_SHORT EXERCISE_. Copy the listing below line for line, starting at its first line and ending with the line that has "return q_.outputs[0]" in it. Add nothing.

_DATA FOR THIS EXERCISE_.
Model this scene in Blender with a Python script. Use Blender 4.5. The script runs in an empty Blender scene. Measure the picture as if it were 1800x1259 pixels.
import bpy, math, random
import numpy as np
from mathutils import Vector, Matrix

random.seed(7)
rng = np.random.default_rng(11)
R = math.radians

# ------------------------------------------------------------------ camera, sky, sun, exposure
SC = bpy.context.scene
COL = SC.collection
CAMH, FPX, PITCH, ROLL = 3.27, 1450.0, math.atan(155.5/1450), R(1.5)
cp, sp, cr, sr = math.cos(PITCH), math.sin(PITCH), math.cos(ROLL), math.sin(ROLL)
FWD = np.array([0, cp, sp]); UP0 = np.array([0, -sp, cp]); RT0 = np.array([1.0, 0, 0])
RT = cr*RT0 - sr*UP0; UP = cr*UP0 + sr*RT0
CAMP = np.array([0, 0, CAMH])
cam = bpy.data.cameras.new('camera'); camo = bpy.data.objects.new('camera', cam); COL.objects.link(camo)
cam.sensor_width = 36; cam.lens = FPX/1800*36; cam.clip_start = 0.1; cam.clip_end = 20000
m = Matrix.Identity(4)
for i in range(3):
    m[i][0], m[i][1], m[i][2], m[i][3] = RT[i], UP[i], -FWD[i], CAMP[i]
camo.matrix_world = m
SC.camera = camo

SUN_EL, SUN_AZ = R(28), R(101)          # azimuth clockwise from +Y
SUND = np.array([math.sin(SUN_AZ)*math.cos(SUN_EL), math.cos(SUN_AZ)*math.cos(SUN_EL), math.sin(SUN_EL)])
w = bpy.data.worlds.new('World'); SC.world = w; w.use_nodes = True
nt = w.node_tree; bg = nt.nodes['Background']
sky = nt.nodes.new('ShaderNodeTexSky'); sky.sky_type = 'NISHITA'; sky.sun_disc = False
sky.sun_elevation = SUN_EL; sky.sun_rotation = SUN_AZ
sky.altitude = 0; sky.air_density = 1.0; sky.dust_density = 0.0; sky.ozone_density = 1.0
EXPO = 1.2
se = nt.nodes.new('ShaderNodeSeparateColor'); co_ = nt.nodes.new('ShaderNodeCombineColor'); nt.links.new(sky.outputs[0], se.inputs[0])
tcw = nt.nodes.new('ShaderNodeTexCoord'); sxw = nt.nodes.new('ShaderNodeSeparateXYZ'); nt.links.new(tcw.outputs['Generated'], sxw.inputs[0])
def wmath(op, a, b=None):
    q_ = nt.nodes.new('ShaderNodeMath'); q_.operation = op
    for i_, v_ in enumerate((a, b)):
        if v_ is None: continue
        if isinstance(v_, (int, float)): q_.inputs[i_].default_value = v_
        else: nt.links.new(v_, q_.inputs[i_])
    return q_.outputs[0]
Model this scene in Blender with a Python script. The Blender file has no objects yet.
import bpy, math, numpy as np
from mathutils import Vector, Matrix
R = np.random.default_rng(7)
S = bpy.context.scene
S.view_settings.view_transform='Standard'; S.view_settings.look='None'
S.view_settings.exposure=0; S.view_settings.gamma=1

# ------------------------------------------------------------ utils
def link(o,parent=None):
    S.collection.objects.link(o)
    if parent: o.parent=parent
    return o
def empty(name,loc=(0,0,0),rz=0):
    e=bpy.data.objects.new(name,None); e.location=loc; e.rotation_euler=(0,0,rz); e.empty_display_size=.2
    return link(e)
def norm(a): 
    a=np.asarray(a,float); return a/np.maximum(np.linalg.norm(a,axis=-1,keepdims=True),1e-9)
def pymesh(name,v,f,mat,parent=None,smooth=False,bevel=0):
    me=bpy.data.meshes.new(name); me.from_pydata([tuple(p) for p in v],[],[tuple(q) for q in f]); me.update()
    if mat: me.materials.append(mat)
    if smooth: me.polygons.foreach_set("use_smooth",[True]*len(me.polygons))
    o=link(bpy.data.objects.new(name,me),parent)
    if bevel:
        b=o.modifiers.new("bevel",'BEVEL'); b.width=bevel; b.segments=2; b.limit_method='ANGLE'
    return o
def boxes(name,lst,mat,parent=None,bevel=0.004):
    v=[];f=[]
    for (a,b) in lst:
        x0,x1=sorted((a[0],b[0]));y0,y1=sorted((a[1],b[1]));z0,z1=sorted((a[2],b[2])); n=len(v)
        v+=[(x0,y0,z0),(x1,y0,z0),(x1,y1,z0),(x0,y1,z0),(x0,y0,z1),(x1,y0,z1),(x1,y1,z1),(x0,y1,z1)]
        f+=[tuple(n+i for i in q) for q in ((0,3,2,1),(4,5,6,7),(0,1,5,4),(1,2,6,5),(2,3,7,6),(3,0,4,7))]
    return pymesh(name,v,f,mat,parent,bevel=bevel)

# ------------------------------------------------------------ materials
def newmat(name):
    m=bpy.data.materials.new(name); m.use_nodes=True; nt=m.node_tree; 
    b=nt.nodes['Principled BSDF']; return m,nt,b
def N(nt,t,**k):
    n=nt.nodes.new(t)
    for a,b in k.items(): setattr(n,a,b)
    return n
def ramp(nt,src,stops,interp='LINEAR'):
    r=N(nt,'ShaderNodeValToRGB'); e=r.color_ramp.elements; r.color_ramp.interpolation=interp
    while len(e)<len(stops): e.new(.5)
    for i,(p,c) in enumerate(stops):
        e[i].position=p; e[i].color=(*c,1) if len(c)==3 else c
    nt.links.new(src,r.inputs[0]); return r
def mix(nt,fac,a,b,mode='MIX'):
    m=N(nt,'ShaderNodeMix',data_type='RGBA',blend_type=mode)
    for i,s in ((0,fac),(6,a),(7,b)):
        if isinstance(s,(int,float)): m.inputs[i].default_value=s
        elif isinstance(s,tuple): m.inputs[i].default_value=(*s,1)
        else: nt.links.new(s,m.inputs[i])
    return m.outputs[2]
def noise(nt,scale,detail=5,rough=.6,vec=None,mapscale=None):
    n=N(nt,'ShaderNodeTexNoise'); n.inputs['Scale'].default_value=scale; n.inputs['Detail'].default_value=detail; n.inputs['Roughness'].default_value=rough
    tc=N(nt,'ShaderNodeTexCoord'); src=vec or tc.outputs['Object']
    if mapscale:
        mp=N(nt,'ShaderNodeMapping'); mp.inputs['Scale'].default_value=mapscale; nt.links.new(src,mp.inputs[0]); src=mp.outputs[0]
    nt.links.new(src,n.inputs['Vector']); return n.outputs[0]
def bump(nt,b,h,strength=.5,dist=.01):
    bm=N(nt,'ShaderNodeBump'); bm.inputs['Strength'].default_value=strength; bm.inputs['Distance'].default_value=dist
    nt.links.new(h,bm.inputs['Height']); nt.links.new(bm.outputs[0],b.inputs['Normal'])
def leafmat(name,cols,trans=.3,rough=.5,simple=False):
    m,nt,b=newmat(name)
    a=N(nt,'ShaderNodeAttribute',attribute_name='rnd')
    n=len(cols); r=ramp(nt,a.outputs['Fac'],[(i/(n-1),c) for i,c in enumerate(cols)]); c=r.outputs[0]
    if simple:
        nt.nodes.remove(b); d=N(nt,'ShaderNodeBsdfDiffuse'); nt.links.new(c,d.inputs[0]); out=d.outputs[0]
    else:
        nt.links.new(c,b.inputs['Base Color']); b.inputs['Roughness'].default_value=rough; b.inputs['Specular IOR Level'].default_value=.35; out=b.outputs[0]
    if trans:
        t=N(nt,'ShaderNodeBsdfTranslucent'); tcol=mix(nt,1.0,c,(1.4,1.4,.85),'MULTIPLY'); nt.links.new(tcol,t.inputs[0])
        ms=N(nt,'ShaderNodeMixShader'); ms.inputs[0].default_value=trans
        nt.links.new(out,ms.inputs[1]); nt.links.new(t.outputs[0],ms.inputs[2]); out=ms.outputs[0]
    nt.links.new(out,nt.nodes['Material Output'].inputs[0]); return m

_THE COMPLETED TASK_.
Model this scene in Blender with a Python script. Use Blender 4.5. The script runs in an empty Blender scene. Measure the picture as if it were 1800x1259 pixels.
import bpy, math, random
import numpy as np
from mathutils import Vector, Matrix

random.seed(7)
rng = np.random.default_rng(11)
R = math.radians

# ------------------------------------------------------------------ camera, sky, sun, exposure
SC = bpy.context.scene
COL = SC.collection
CAMH, FPX, PITCH, ROLL = 3.27, 1450.0, math.atan(155.5/1450), R(1.5)
cp, sp, cr, sr = math.cos(PITCH), math.sin(PITCH), math.cos(ROLL), math.sin(ROLL)
FWD = np.array([0, cp, sp]); UP0 = np.array([0, -sp, cp]); RT0 = np.array([1.0, 0, 0])
RT = cr*RT0 - sr*UP0; UP = cr*UP0 + sr*RT0
CAMP = np.array([0, 0, CAMH])
cam = bpy.data.cameras.new('camera'); camo = bpy.data.objects.new('camera', cam); COL.objects.link(camo)
cam.sensor_width = 36; cam.lens = FPX/1800*36; cam.clip_start = 0.1; cam.clip_end = 20000
m = Matrix.Identity(4)
for i in range(3):
    m[i][0], m[i][1], m[i][2], m[i][3] = RT[i], UP[i], -FWD[i], CAMP[i]
camo.matrix_world = m
SC.camera = camo

SUN_EL, SUN_AZ = R(28), R(101)          # azimuth clockwise from +Y
SUND = np.array([math.sin(SUN_AZ)*math.cos(SUN_EL), math.cos(SUN_AZ)*math.cos(SUN_EL), math.sin(SUN_EL)])
w = bpy.data.worlds.new('World'); SC.world = w; w.use_nodes = True
nt = w.node_tree; bg = nt.nodes['Background']
sky = nt.nodes.new('ShaderNodeTexSky'); sky.sky_type = 'NISHITA'; sky.sun_disc = False
sky.sun_elevation = SUN_EL; sky.sun_rotation = SUN_AZ
sky.altitude = 0; sky.air_density = 1.0; sky.dust_density = 0.0; sky.ozone_density = 1.0
EXPO = 1.2
se = nt.nodes.new('ShaderNodeSeparateColor'); co_ = nt.nodes.new('ShaderNodeCombineColor'); nt.links.new(sky.outputs[0], se.inputs[0])
tcw = nt.nodes.new('ShaderNodeTexCoord'); sxw = nt.nodes.new('ShaderNodeSeparateXYZ'); nt.links.new(tcw.outputs['Generated'], sxw.inputs[0])
def wmath(op, a, b=None):
    q_ = nt.nodes.new('ShaderNodeMath'); q_.operation = op
    for i_, v_ in enumerate((a, b)):
        if v_ is None: continue
        if isinstance(v_, (int, float)): q_.inputs[i_].default_value = v_
        else: nt.links.new(v_, q_.inputs[i_])
    return q_.outputs[0]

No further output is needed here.